June 25, 2017

The Whalebacks

Dana Mathewson

We got a glimpse into tough way of life. Took a tour yesterday of the only surviving "whaleback" steamer, the SS Meteor, moored in Superior, WI. Launched in 1896 as the next-to-the-last of its kind, it stayed in service longer than any other whaleback, finally being taken out of service in the early 1960's and converted into a museum. In its last manifestation it was an oil carrier, and it had most of the modern amenities such as radar and radio. Looking around, it appeared to be pretty comfortable, all things considered (after all, they wanted to keep the same crewmen coming back to sail on her). The beds didn't have mattresses but they looked decent enough. Certainly a lot nicer than the hammocks the British Navy used to use! The tour guide blew the whistle and they must have heard it twenty miles away! What a beautiful sound!

Her designer, Capt. Alexander McDougall, had a number of innovative designs to his credit, not limited to the whaleback steamship and whaleback barge. (In the late 1800's, the best way to haul a lot of cargo was with a loaded steamer towing a loaded barge.) Later, as locks were widened and deepened, it became more economical to build larger ships, and due to their design, whalebacks could only be built to a certain length. After 1896 or so, no more were built.

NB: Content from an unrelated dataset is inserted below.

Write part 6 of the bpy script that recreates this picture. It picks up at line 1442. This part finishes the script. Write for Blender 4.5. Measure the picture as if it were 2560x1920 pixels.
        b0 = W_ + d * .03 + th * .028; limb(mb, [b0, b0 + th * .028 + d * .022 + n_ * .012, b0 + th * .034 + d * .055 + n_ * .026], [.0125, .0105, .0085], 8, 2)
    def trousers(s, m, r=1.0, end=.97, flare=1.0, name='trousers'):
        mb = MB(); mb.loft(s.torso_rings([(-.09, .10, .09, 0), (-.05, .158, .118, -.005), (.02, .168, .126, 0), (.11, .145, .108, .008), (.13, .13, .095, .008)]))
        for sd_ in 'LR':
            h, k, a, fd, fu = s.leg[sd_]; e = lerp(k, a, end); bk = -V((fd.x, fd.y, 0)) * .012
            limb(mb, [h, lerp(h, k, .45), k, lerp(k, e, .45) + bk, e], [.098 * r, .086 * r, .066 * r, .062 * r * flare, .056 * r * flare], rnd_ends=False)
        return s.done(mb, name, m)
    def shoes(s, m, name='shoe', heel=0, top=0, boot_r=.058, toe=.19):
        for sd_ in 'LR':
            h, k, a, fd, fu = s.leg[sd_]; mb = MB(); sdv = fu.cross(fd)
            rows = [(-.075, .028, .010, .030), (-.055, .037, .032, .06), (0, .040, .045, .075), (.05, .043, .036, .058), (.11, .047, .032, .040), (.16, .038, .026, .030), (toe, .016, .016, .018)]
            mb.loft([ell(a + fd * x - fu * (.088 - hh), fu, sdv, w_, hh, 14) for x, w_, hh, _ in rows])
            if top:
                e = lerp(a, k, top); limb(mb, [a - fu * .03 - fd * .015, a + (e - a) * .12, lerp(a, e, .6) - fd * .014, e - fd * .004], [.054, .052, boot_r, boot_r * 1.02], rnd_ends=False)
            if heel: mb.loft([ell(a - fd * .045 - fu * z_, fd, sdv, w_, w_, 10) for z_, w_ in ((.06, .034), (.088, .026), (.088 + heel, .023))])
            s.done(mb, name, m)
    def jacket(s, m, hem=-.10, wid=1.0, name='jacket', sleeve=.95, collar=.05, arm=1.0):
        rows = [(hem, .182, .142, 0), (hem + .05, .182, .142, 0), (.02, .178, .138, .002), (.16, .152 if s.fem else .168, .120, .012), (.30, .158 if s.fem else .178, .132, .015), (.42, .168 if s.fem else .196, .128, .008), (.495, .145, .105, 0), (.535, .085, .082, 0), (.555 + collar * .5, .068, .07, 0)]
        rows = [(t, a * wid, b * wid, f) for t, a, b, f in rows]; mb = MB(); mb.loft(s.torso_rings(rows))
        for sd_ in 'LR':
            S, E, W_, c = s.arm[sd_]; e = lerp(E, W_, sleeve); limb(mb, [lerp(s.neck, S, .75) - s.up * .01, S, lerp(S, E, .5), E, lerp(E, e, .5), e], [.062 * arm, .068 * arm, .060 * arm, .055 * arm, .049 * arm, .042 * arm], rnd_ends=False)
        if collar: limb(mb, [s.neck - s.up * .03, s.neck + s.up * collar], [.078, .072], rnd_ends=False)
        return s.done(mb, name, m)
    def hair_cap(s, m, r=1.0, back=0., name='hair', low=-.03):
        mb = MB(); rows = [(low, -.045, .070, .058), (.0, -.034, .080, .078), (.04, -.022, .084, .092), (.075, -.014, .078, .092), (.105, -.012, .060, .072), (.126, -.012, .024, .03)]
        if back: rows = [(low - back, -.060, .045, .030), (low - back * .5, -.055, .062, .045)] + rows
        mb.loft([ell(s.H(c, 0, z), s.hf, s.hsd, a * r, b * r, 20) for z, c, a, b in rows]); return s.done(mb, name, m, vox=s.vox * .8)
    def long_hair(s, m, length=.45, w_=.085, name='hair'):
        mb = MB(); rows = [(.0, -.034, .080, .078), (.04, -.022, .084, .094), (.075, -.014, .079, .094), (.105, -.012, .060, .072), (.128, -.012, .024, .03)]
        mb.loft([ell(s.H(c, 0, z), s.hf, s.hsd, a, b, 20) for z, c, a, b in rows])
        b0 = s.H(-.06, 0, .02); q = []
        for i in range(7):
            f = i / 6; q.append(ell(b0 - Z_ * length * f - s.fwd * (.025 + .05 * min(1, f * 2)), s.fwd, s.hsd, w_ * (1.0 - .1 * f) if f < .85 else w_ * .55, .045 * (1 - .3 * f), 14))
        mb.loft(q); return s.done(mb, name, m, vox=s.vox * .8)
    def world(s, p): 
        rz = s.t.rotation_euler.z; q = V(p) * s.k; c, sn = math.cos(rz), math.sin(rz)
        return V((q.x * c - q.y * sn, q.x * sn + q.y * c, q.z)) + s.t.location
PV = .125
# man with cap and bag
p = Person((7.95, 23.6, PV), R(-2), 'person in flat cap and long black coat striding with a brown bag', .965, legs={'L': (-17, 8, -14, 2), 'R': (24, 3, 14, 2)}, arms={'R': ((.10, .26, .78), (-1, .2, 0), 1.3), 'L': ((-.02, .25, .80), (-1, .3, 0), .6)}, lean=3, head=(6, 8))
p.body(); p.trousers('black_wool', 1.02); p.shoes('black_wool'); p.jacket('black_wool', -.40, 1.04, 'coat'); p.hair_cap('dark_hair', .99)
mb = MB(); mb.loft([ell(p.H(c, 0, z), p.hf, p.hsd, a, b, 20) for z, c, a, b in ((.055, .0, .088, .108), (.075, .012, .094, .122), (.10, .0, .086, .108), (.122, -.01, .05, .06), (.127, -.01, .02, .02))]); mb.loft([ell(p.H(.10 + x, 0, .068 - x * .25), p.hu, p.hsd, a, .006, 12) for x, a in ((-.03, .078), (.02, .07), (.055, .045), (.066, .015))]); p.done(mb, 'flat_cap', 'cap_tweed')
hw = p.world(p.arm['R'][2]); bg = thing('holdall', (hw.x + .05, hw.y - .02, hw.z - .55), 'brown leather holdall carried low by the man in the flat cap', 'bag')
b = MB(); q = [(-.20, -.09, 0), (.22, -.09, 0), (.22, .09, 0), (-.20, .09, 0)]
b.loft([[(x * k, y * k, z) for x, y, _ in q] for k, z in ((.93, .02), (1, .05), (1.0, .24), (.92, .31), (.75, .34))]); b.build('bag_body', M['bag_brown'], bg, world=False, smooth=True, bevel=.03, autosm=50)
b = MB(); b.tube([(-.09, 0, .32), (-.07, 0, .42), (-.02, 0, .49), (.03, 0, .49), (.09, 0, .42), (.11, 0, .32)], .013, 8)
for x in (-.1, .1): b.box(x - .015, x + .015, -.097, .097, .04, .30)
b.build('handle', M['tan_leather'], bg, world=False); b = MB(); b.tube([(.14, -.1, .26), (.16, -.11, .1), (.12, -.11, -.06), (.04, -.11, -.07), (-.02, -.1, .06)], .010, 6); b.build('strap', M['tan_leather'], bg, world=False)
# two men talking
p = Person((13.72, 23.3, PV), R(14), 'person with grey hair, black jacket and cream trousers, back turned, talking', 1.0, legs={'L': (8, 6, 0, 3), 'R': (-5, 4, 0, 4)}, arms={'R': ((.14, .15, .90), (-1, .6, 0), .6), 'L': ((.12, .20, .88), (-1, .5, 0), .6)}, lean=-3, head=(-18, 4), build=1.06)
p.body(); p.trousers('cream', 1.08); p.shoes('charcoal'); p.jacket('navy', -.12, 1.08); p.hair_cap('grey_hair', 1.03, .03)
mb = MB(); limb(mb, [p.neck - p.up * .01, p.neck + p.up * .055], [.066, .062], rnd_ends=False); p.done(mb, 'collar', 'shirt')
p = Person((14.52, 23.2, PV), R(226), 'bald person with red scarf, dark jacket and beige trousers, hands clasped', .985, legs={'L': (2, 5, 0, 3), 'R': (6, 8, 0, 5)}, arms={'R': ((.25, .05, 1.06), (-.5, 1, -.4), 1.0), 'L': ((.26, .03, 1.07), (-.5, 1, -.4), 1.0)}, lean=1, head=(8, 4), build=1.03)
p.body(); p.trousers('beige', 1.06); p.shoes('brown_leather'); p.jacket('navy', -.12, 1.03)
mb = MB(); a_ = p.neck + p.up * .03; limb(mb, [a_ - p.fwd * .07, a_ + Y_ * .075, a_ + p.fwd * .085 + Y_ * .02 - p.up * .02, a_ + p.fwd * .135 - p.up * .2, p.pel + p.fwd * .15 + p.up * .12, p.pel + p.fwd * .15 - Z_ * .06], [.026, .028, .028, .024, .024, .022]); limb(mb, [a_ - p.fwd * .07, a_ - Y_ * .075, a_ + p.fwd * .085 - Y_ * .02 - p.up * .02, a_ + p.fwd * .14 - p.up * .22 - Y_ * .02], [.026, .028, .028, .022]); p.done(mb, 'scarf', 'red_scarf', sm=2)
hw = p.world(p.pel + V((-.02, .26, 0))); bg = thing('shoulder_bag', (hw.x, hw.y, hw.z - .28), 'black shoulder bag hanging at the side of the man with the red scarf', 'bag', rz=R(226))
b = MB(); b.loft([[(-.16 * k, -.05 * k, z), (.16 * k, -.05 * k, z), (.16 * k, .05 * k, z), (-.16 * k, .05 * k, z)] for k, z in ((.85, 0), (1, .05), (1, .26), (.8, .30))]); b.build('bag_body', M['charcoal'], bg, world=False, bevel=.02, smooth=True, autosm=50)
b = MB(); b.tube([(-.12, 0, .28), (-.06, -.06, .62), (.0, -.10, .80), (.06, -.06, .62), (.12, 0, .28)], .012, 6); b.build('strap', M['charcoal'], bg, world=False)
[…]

Among other things, McDougall designed a very innovative rudder. Also some ahead-of-their-time warships and machinery that never were put into production.

Whalebacks were designed for the Great Lakes, but -- mission creep being alive and well in those days too -- one actually went down the St. Lawrence (in the days before the Seaway, basically acting like a whitewater raft), down the Atlantic Coast all the way to Cape Horn (this being in the days before the Panama Canal), through the Straights and up the Pacific Coasts of South and North America to eventually deliver cargo to the Pacific Northwest. McDougall would have been proud of that feat!

Great Lakes ships tended to do poorly out on the ocean because the distance between swells is greater there and it stresses hulls differently. Nowadays ships can apparently be designed for both environments. My mother and my aunt once watched a couple of "salties" pass eastward through the Welland Canal. The first was a Danish cargo hauler that, I later learned, had been on Superior and had helped search for the Edmund Fitzgerald the night she went down.

And that's your nautical lesson for the day.